Socrates is known for the following zinger:
“The unexamined life is not worth living.”
Why did he say this, do you think? It is so easy to become settled into crusted routines and habits in our lives. Years pass, decades even, until one day we wake up and ask ourselves, where has the time gone? This is especially true with regard to fulfilling our life’s purpose. I have shared before the motivational “wake-up call” I received one morning 13 years ago. Plastered before me like a placard posted squarely in my inner vision between sleeping and waking were these bold words:
YOU HAVE THE RESPONSIBILITY
TO REALIZE YOUR DREAMS,
NOT JUST FOR GETTING BY.
Believe me, I know how hard it can be to persist, daily, toward the realization of your dreams. For ever since I received this inner beckoning, I have not turned back. This inner vision led me to revise my career in the direction of developing the approach of life mapping which my book-in-progress, Life Paths: Live Your Dream, Now! will, eventually, provide for the general public. I realize now that this visionary admonition to pursue one’s dreams was intended not just for me but for everyone, including you.
So, WHERE ARE YOU GOING?
This week I am presenting you with journaling or contemplation prompts to consider: Where Are You At? (Sunday); Where Are You Going? (today through Thursday); and How Will You Get There? (Friday). These are not random questions. Together they comprise a call to action with respect to your life dreams. They allow you to examine your current position within the overall life you choose to live.

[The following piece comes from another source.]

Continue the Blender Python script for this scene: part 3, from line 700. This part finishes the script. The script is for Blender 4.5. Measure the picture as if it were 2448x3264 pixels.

Have you read or seen a movie version of Lost Horizon? When I was growing up, maybe around 12 years old, I read and re-read that amazing novel by James Hilton several times, about Hugh Conway finding his mission in life at the fabled Himalayan temple of Shangri-La. The Universe/ Spirit delivers Hugh and his brother and a small group of fellow air crash passengers to this hidden Temple where an aged master awaits Conway to bestow upon him the mantle of responsibility to maintain the vision and purpose of Shangri-La as a place of peace and knowledge that will be of immeasurable value to the future of humanity in the case of a worldwide calamity. After having to escort his brother and other non-believers back to the mundane world of European urbanity, Conway returns on his quest to find Shangri-La on his own, and eventually, he does. Here is a Soul who knows “where he is going,” at least in the sense of his life’s calling and mission. He becomes so passionate about fulfilling this Quest that nothing can possibly prevent him from achieving his purpose; he is a man utterly transformed by the awareness of his own potential and responsibility to life itself.
Can you relate to Hugh Conway’s Quest in some way in your own life? What is your Shangri-La? Let me ask again, then:
WHERE ARE YOU GOING?
I invite you to contemplate inwardly and to journal or otherwise engage with this question and the response that it elicits from Within. As always, I invite and welcome all of your insights and stories.